I closed on a girl who was ahead of me on the trail. Passed her. Passed a guy. Got passed back. Tried to stick with him. Turned again. I could feel my form getting hilarious. Could still see the pacer’s pink sweatshirt, getting closer.

Mile 13, right around 1:56. Holy hell, I had this.

We went over a bridge, turned again, and made a hard left into the finish chute. The actual finish was on goopy grass and my feet went thwick – thwick – thwick and I remembered falling on my face at Ice Breaker and had just enough time to think “Please don’t fall on your face” before crossing the line. I heard the announcer call out the pacer and say “right on time!” and the clock still said 1:59:xx so I was pretty sure I’d done it.

Miles 10-13(.1): 9:04, 9:09, 9:15, 9:15, 1:19 [what I saw: 8:19, 8:14, 8:15, 9:43, 1:19]

How did I feel?

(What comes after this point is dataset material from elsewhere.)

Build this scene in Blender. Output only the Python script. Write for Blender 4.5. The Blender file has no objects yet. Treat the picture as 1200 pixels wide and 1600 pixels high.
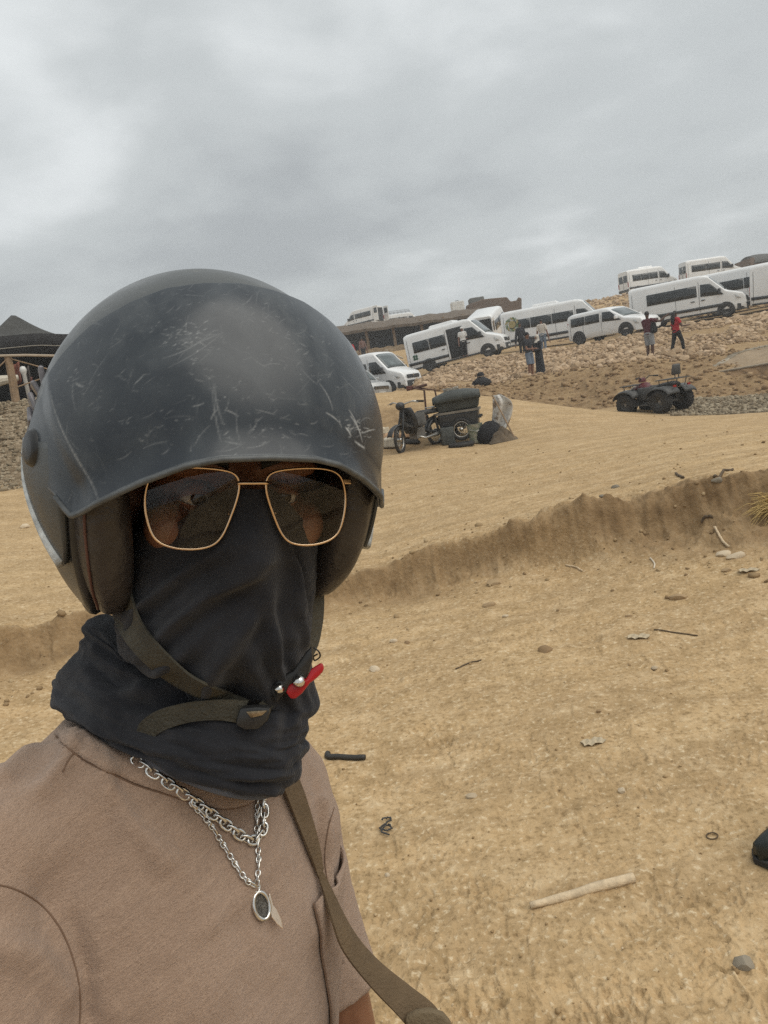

Um, just look at this goober:

Screen Shot 2012-12-11 at 10.20.01 AM

I immediately put my hand on the pacer’s shoulder and babbled a stream of “thank you thank you thank you I’ve tried for this for more than a year and you were always right there and I couldn’t stay with you on the hill but I caught up and your sweatshirt was so bright thank you for wearing something bright thank you” until she finally was like, “uh, cool, yeah, congrats, I have to go pay my meter.” I grabbed a bunch of food and wandered around in the sun, stretching a little, trying some free coffee before realizing I had no use for a beverage I couldn’t chug, and continuing to grin a giant shit-eating grin.

It’s crazy, looking at the splits again, how different this race looks by miles on my watch and by miles on the course. But I wouldn’t change anything about how I ran it. I didn’t really know until mile 12 that I had a chance of breaking 2:00, but I also didn’t know that I didn’t have a chance, and that kept me fighting just enough to get there.

At the end, as I was making a parachute out of my space blanket to hold all my stuff for the walk back to the car, I started chatting with a woman right at the edge of the park. “Did you do as well as you’d hoped?” she asked.

It felt so damn good to be able to say, “Actually? Yes. I did.”